MI FINÍSIMA PIEL

By María García Baranda - junio 17, 2018

     



      Mi madre suele decir que siempre supo, desde que yo era muy pequeñita, que a mí no se me podía reñir del mismo modo que al resto. Frase de madre protegiendo a su polluelo. Yo entendía de sobra qué quería decir y ella sabía bien a qué se refería. Supe siempre también que con esa visión ella salvaguardaba un rasgo que hay en mí muy concreto y muy identificativo de quién soy. Arrugarme es muy fácil, arrugarme por dentro. Y nadie lo diría. Tan brava yo, tan de pisar con garbo, tan de arranque y de palabra fácil. Tan de sacarme de quicio la gente pamplinera y el regodeo eterno en las penitas. Y todo eso es cierto. Pero sobre esos huesos, sobre toda esa fuerza con una gran sonrisa sempiterna y una palabra pizpireta para casi todo el mundo, hay una piel muy fina, tremendamente fina que recubre mi cuerpo. ¿El por qué? No lo sé, eso lo desconozco. Solo trato de echar atrás mi memoria y llego hasta mi infancia. Desde que tengo conciencia de mí misma me recuerdo siendo así. Una mueca, un gesto reprobatorio, una leve reprimenda, me provocaban un sentimiento de culpa y una angustia tales que ya entonces sentía y aún hoy siento que se deshace el suelo a mis pies. Y mi sentir ya entonces no era por la riña en sí, sino porque en ese instante temía que con ello pudieran sentirse tan decepcionados conmigo, como para que mi  imagen se desvaneciera y todo cuanto yo fuera perdiera fuelle. ¿Que pudieran dejar de quererme? Tal vez albergara ese miedo infundado. Y sin motivos. 

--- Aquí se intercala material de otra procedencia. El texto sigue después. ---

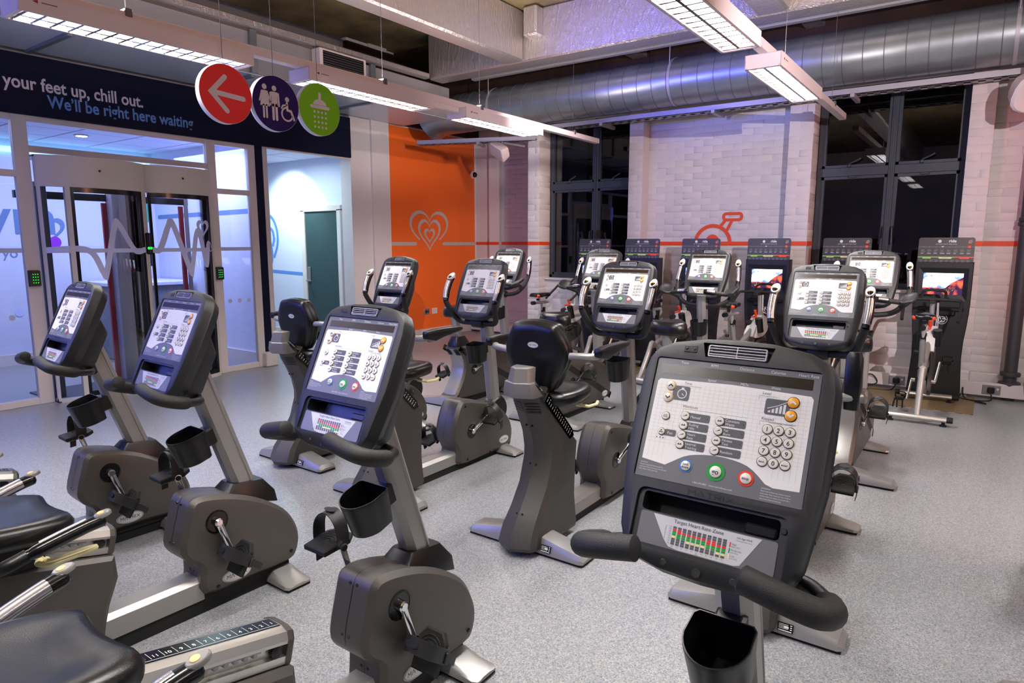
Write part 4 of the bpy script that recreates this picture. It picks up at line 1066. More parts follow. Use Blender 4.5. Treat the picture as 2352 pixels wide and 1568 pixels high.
def make_kiosk(name):
    r = thing(name, '', 'screen kiosk')
    half = [(.212, 0), (.214, .08), (.205, .22), (.196, .40), (.200, .55), (.212, .68), (.222, .82), (.224, .90), (.224, 1.28)]
    ol = [(-x, z) for x, z in half] + [(x, z) for x, z in half[::-1]]
    b = MB(); I = inset(ol, .006)
    b.loft([[(x, y, z) for x, z in p] for y, p in ((-.055, I), (-.048, ol), (.048, ol), (.055, I))])
    body = b.build('cabinet', 'kiosk_dark', r)
    b = MB(frame((0, -.050, 1.225), (1, 0, 0), (0, .08, .997), (0, -.997, .08)))
    b.loft([[(x, y, w) for x, y in rrect(-.216, .216, 0, .275, .022, 4)] for w in (-.004, .004)], 0)
    b.text('e', .045, -.052, .232, .0050, 1, bold=.04); b.disc(-.052, .2415, .0047, .014, n=14, m=1); b.disc(-.052, .2415, .0049, .009, n=14, m=0); b.flat([(-.033, .230), (-.0315, .230), (-.0315, .255), (-.033, .255)], .0050, 2)
    b.text('my', .034, -.005, .232, .0050, 2); b.text('ride', .036, .047, .232, .0050, 1, bold=.03)
    b.text('JUST PUSH & SELECT LEVEL AHEAD', .0105, 0, .212, .0050, 1)
    b.flat(rrect(.166, .190, .222, .246, .003, 2), .0050, 4); b.flat(rrect(.172, .196, .230, .254, .003, 2), .0053, 3)
    b.flat([(-.216, .184), (.216, .184), (.216, .197), (-.216, .197)], .0047, 2)
    for k in range(8):
        x = -.178 + k * .0505
        if k == 3: b.flat([(x - .012, .197), (x + .012, .197), (x, .185)], .0053, 1)
        elif k == 7: b.flat(rrect(x - .011, x + .011, .181, .202, .003, 2), .0053, 4)
        else: b.stroke([(x - .005, .187), (x + .003, .194)], .004, .0053, m=3)
        for j in range(5):
            w = (.030, .026, .034, .028, .020)[(j + k) % 5]
            b.flat([(x - .016, .163 - j * .0085), (x - .016 + w, .163 - j * .0085), (x - .016 + w, .1665 - j * .0085), (x - .016, .1665 - j * .0085)], .0050, 3 if j < 4 else 1)
    b.flat([(-.214, .094), (.07, .094), (.07, .101), (-.214, .101)], .0047, 5); b.flat([(.07, .094), (.214, .094), (.214, .103), (.07, .103)], .0047, 4)
    for x0, x1, mm in ((-.178, -.110, 5), (-.05, .05, 6), (.108, .180, 4)): b.flat(rrect(x0, x1, .083, .099, .006, 3), .0052, mm)
    b.text('MODERATE', .010, 0, .087, .0055, 3); b.text('LIGHT', .010, -.144, .087, .0055, 3); b.text('VIGOROUS', .010, .144, .087, .0055, 0)
    for k in range(10):
        x = -.19 + k * .0405
        for j in range(4):
            w = (.026, .018, .024, .016)[(j + k) % 4]
            b.flat([(x - .010, .068 - j * .008), (x - .010 + w, .068 - j * .008), (x - .010 + w, .071 - j * .008), (x - .010, .071 - j * .008)], .0050, 3)
    b.build('info_board', ['kiosk_board', 'text_white', 'board_dim', 'line_grey', 'board_orange', 'board_lime', 'board_pale'], r, smooth=0)
    b = MB()
    fr = [(-.192, 1.225), (.192, 1.225), (.192, .925), (-.192, .925)]; fi = [(-.152, 1.175), (.152, 1.175), (.152, .985), (-.152, .985)]
    b.add([(x, -.062, z) for x, z in fr] + [(x, -.056, z) for x, z in fi] + [(x, -.050, z) for x, z in fr], [(i, (i + 1) % 4, 4 + (i + 1) % 4, 4 + i) for i in range(4)] + [(i, 8 + i, 8 + (i + 1) % 4, (i + 1) % 4) for i in range(4)])
    b.build('screen_bezel', 'black_plastic', r, smooth=0)
    b = MB(); b.add([(x, -.0575, z) for x, z in [(-.155, 1.178), (.155, 1.178), (.155, .982), (-.155, .982)]], [(0, 1, 2, 3)])
    sc = b.build('screen', 'screen', r, smooth=0)
    b = MB(frame((0, -.0588, 1.02), (1, 0, 0), (0, 0, 1), (0, -1, 0)))
    for k, x in enumerate((-.115, -.085, .02, .05, .08)):
        b.flat(rrect(x - .012, x + .012, -.006, .016, .002, 2), 0, 0); b.stroke([(x - .004, .0), (x + .004, .008)], .003, .0006, m=1)
        if k in (0, 1, 2): b.flat([(x - .009, -.010), (x + .009, -.010), (x, -.020)], .0006, 1)
    b.build('menu_icons', ['kiosk_board', 'text_white'], sc, smooth=0)
    b = MB(); b.box(-.18, .18, -.075, -.05, .83, .87, 0, .008); b.box(-.12, .12, -.085, -.06, .79, .84, 0, .01); b.build('ledge', 'black_plastic', r)
    b = MB(frame((.02, -.0555, .755), (1, 0, 0), (0, 0, 1), (0, -1, 0)))
    b.disc(0, 0, .0012, .046, n=28, m=0); b.disc(0, 0, .0018, .041, n=28, m=1)
    for a in (0, 120, 240):
        b.stroke([(.036 * math.cos(math.radians(a)), .036 * math.sin(math.radians(a))), (.010 * math.cos(math.radians(a + 50)), .010 * math.sin(math.radians(a + 50)))], .007, .0024, m=0)
        b.stroke(arc_pts(0, 0, .026, a + 20, a + 95, 6), .006, .0024, m=0)
    b.build('round_emblem', ['text_white', 'kiosk_dark'], r, smooth=0)
    return r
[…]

   La cosa es que ha pasado el tiempo, mucho tiempo ya, y mi piel sigue siendo finísima. ¿Más aún? Si bien ciertas vivencias me han curtido por dentro, como lo hacen con todos, y los años me han ido guiando para mirar hacia donde solo importa lo que sale de dentro, quién soy y qué deseo, hacia lo más auténtico y, por supuesto, hacia quienes verdaderamente me ocupan el alma y el corazón. A pesar de todo ello, hermoso sí, el peaje a pagar me supone portar una piel todavía finísima. Tal vez más leve aún, fruto de los momentos, de los muchos momentos, demasiados, que me permití el lujo de hacerme un mar de lágrimas. De sentirme pequeña, muy pequeña. De creerme transparente. De temer ser herida. De temer el perder aquello que más quiero. Y a pesar de lo bello que supone sentir con esa precisión y esa pureza, a pesar del escaso calibre de esa piel tan etérea, se me hace pesadísima de portar. Vulnerabilidad es la palabra, cierta fragilidad, que no debilidad ni inconsistencia, eso no. Pero a veces tengo la sensación de que me duele el doble todo cuanto acontece. Y tengo la constancia de que aquello que no habría de causarme ni siquiera un rasguño, es sentido en mi piel como una cuchillada que me aleja de aquellos a quienes yo más quiero. Al menos en mi mente. Inconsistente, erróneo, falso de todo grado. Pero lo siento así y me levanto en armas defensivas, afiladas y muy desafinadas para la ocasión. 

    Esta soy yo,… hoy, mañana no lo sé. Espero que más fuerte y más afianzada al abrigo de los míos. Yo querría curtirme, realmente me hace falta, aplicar la cordura que llevo de mi mano, hacer uso de mi discernimiento por el que sé muy bien dónde se halla mi hogar y dónde el enemigo. Y sentirme segura y muy querida. Y abandonar el miedo, sentirme amenazada o el temor al dolor. Y con mi piel finísima diseñarme un vestido y quitármelo acaso y notar el abrazo, y olvidar lo demás.